§ **WRITTEN TASK**: Check every line below for the word "part" and copy the ones that have it.

§ **COLLECTED MATERIAL**:

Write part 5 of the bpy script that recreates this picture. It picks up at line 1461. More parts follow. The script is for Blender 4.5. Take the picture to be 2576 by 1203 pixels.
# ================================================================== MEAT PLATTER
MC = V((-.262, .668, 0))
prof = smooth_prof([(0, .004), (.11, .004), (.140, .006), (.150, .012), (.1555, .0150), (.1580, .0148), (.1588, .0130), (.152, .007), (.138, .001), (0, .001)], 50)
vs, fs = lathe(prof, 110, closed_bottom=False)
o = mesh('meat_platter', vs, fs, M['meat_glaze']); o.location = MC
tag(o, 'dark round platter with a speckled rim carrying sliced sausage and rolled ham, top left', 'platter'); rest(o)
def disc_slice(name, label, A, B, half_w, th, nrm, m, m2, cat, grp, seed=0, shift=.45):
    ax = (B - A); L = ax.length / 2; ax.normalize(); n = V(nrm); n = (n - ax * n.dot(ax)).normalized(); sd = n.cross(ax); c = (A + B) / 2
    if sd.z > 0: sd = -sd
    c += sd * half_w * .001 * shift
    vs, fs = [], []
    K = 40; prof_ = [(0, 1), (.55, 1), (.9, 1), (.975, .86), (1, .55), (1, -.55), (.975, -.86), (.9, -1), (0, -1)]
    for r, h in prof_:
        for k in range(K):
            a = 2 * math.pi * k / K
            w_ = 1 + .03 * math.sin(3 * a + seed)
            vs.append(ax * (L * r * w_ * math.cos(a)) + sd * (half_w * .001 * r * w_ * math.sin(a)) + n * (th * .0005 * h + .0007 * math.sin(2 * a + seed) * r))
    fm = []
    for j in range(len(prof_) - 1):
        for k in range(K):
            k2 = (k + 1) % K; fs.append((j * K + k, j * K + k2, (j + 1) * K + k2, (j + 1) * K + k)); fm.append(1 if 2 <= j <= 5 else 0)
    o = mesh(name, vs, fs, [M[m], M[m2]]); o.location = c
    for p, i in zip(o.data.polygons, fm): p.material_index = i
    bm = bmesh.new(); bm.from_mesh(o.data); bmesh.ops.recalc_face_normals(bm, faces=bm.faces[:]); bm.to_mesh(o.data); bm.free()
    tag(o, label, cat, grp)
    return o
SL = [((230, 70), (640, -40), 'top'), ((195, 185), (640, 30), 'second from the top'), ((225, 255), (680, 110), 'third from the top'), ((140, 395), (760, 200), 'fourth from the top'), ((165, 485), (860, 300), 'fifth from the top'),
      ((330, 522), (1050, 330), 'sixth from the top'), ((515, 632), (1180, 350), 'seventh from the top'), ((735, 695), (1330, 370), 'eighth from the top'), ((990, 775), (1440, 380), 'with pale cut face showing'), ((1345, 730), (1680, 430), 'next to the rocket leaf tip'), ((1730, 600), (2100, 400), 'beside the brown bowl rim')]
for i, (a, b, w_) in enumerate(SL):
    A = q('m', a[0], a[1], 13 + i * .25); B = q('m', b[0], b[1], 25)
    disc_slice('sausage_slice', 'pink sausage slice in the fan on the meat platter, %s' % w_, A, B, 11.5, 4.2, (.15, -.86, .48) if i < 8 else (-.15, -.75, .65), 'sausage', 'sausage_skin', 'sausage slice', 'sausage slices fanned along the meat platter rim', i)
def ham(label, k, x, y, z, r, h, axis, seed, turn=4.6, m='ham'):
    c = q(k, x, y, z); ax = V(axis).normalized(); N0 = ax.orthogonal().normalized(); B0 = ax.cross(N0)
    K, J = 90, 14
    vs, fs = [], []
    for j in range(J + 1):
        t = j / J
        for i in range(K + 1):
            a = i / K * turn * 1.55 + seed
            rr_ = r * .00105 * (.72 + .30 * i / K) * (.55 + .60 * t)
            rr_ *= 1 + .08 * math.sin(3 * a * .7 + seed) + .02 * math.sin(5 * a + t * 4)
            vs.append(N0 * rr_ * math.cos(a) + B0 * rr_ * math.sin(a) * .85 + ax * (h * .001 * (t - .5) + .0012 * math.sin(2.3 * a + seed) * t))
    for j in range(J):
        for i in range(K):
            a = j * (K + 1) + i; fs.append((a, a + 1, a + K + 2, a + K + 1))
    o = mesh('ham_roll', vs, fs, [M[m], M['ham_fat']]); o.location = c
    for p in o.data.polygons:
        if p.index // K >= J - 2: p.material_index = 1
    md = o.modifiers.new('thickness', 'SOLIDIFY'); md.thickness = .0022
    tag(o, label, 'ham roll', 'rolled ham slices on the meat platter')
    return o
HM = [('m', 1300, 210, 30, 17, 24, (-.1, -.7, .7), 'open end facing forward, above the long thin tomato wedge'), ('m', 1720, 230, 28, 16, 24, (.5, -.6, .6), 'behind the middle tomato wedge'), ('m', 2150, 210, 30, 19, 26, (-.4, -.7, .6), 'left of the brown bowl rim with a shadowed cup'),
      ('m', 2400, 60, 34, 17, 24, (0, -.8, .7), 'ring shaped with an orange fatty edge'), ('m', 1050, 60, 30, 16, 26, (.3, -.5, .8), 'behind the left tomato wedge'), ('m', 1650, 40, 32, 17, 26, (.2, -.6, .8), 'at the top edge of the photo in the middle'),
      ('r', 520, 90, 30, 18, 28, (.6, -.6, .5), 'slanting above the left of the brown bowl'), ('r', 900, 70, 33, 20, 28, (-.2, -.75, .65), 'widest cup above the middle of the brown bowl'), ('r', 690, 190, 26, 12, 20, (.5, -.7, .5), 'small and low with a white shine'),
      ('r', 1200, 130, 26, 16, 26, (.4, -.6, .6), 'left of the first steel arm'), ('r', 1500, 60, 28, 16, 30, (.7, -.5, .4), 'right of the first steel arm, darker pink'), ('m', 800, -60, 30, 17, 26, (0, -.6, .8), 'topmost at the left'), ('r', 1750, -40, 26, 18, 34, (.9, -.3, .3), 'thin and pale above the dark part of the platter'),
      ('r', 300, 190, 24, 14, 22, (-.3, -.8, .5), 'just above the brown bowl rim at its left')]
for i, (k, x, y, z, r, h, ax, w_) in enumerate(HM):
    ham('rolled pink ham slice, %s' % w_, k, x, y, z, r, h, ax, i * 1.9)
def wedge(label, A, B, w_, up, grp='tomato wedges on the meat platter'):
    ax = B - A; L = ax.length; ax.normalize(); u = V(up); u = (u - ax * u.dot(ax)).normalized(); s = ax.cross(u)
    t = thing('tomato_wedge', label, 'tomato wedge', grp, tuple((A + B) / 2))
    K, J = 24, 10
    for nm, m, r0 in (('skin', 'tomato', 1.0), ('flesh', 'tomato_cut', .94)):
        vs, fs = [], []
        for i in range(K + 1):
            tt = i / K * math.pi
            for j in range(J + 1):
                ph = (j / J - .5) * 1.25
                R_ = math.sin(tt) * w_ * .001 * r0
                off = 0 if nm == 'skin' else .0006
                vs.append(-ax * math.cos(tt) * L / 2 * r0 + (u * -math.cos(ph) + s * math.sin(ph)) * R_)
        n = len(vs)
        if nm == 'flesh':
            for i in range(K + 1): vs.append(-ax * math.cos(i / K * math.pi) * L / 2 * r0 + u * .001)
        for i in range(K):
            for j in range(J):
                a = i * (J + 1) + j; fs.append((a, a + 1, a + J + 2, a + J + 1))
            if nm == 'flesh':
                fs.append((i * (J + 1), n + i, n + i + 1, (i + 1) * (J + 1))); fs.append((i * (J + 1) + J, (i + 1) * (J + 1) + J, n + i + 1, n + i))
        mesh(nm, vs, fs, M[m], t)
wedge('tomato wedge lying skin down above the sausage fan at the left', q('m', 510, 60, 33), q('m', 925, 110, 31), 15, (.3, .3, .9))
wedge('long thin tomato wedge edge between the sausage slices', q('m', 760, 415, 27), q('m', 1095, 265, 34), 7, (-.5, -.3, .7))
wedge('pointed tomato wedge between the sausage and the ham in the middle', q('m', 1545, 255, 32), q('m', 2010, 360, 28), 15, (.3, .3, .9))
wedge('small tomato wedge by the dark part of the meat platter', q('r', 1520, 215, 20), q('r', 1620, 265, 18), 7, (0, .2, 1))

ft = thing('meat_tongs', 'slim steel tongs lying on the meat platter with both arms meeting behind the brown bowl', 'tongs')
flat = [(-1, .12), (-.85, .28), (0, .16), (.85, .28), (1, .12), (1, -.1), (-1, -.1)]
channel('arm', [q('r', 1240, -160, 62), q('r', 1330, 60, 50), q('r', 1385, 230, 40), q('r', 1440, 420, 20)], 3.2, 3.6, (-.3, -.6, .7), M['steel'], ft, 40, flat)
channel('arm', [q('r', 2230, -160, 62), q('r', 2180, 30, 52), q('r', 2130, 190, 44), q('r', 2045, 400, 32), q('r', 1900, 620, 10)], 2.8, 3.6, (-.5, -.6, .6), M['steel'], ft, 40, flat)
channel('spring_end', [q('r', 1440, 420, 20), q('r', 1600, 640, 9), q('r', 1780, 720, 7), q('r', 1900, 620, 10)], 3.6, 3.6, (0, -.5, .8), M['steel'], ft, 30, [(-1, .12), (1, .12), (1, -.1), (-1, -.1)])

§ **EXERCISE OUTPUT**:
Write part 5 of the bpy script that recreates this picture. It picks up at line 1461. More parts follow. The script is for Blender 4.5. Take the picture to be 2576 by 1203 pixels.
      ('r', 1200, 130, 26, 16, 26, (.4, -.6, .6), 'left of the first steel arm'), ('r', 1500, 60, 28, 16, 30, (.7, -.5, .4), 'right of the first steel arm, darker pink'), ('m', 800, -60, 30, 17, 26, (0, -.6, .8), 'topmost at the left'), ('r', 1750, -40, 26, 18, 34, (.9, -.3, .3), 'thin and pale above the dark part of the platter'),
wedge('small tomato wedge by the dark part of the meat platter', q('r', 1520, 215, 20), q('r', 1620, 265, 18), 7, (0, .2, 1))